Statement at the Conclusion of the 2012 Article IV Consultation Mission to Korea

Press Release No. 12/218
June 12, 2012

An International Monetary Fund (IMF) mission, led by Mr. Hoe Ee Khor, visited Seoul during May 30 – June 12 to conduct the 2012 Article IV consultation discussions. At the conclusion of the mission, the team issued the following statement:

“After a strong rebound in 2010, the Korean economy moderated in 2011 and into 2012 in line with global developments. Reflecting the weakening global economic outlook, Korea’s growth is likely to be weaker than the 3.5 percent in our baseline forecast and we expect growth for this year to be reduced by about ¼ percentage point. Activity in the second half of 2012 is expected to expand at a moderate pace supported by Korea’s competitive export sector and the recently concluded EU and US free-trade agreements. On the domestic side, facilities investment is expected to recover, while consumption should be boosted by stronger wage growth.

“The outlook is, however, subject to substantial uncertainty. The main downside risk relates to the intensification of the crisis in Europe. While the direct exposure to Europe is not high, if weaknesses there were to spill over to the United States and China, the impact on Korea can be substantial.

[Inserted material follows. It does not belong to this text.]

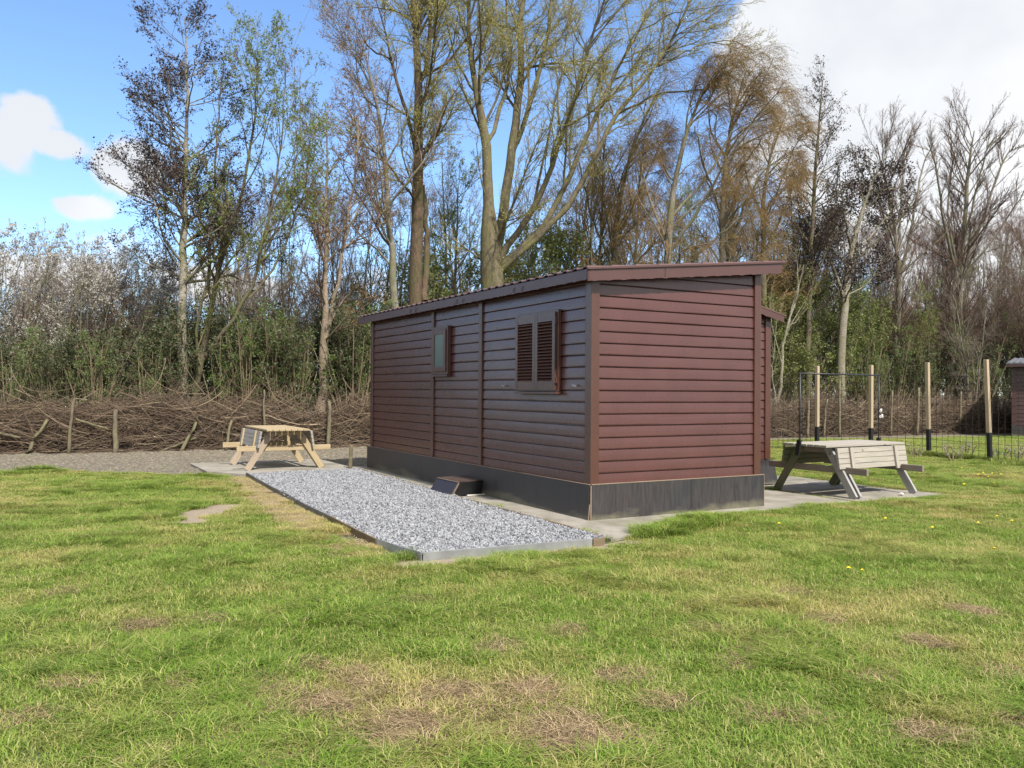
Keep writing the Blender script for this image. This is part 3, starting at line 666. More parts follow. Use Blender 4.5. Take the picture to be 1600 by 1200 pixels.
    ar.v = [(x0_, AY-.13, za(x0_)), (x1_, AY-.13, za(x1_)), (x1_, 5.4, za(x1_)), (x0_, 5.4, za(x0_))]; ar.v += [(a, b_, c_-.03) for a, b_, c_ in ar.v]
    ar.f = [(0, 1, 2, 3), (4, 7, 6, 5), (0, 4, 5, 1), (1, 5, 6, 2), (2, 6, 7, 3), (3, 7, 4, 0)]; ar.m = [0]*6; ar.uv = [[(0, 0)]*4]*6
    ar.build('annexe_roof', M['roofm'], R, bevel=.004)
    af = MB(); af.v = []; 
    for s in np.linspace(x0_, 5.07, 40):
        wv = .012*max(0, math.sin(s*2*math.pi/.21)); k = len(af.v); zt = za(s)-.032
        af.v += [(s, AY-.125, zt), (s, AY-.125, zt-.10-wv), (s, AY-.108, zt-.10-wv), (s, AY-.108, zt)]
        if k:
            for a in range(4): af.f.append((k-4+a, k+a, k+(a+1) % 4, k-4+(a+1) % 4)); af.m.append(0); af.uv.append([(0, 0)]*4)
    af.f.append((len(af.v)-4, len(af.v)-3, len(af.v)-2, len(af.v)-1)); af.m.append(0); af.uv.append([(0, 0)]*4)
    af.build('annexe_fascia', M['fascia'], R)
    pl = MB(); pl.v = [(Wd+.03, AY-.035, .03), (AX+.10, AY-.10, .05), (AX+.045, AY-.035, .44), (Wd+.03, AY-.035, .44)]; pl.v += [(a, b_+.02, c_) for a, b_, c_ in pl.v]
    pl.f = [(0, 1, 2, 3), (4, 7, 6, 5), (0, 4, 5, 1), (1, 5, 6, 2), (2, 6, 7, 3), (3, 7, 4, 0)]; pl.m = [0]*6; pl.uv = [[(0, 0)]*4]*6; pl.build('annexe_plinth', M['ply'], R)
    MB().box((AX-.01, AY+.0, .03), (AX+.03, 5.2, .44)).build('annexe_plinth', M['ply'], R)
cabin()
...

“The baseline for 2012 envisages the full implementation of the budget. The government’s determination to resist spending pressure in an election year and to continue to consolidate the fiscal position is commendable. However, given its fiscal strength, in the event of a significant worsening of the global economy, there is room for the government to take additional fiscal measures to support the economy, if necessary.

“We commend Korea’s longstanding commitment to fiscal prudence, which creates space for a strong fiscal response when needed. In this regard, we welcome the plan to achieve a balanced budget (excluding the social security fund balance) in 2013. Looking ahead, higher social spending, rapid population ageing, and potential costs related to geopolitical events, all suggest that integrating long-term issues more systematically into the fiscal policy framework remains an important priority.

“Korea’s intention to increase social spending is also laudable, particularly to improve the welfare of the lower income groups. Despite a significant rise over the last two decades, there is still scope for social spending to increase at a measured pace. Ideally, this spending increase should be carried out while maintaining the overall fiscal consolidation path, which could be achieved through a combination of reducing spending in some lower priority areas, and strengthening revenue performance.

“With respect to monetary policy, maintaining the policy rate at the current level is an appropriate response to global economic weakness and uncertainties. However, the monetary policy stance is still accommodative, and when growth strengthens from its current moderation, some increase in the policy rate may be needed in early 2013 to ensure that inflation remains within the target range. If the economy were to weaken significantly more than expected, the Bank of Korea still has room to cut rates as it did effectively in 2008-09.

“The external vulnerability of the Korean financial system has diminished considerably since 2008. This reflects higher international reserves relative to short-term debt, lower reliance on external funding for the banks, and the adoption of a series of macroprudential measures. International reserves are currently at a strong level and have been augmented by the bilateral swap lines with China and Japan. The exchange rate should continue to be market determined with intervention limited to smoothing excessive volatility. If the Euro area crisis intensifies, international reserves should be deployed to support foreign exchange liquidity and maintain orderly market conditions.

“Despite substantial progress in strengthening the financial system, some potential vulnerabilities remain. Korea is one of the most open economies in Asia and is highly exposed to volatile capital flows and foreign currency funding risks. We would therefore encourage the authorities to enhance its contingency planning for tail risks. The high level of household debt has been a concern for some time and the government has taken measures to address it. Recently, lending by nonbank financial institutions to households has grown rapidly and this also needs to be monitored closely with corrective actions taken if necessary.

“Korea is now an advanced industrial economy. Maintaining high potential growth will become more challenging over time and will require improved labor markets and higher productivity, especially in the services sector. Higher labor force participation rates—particularly by females—will support higher growth. Improving competition in the education and health sectors, and expediting the bank-led restructuring of small- and medium-sized enterprises will enhance service sector productivity, as will deregulation measures being implemented under the free-trade agreements with the US and EU.”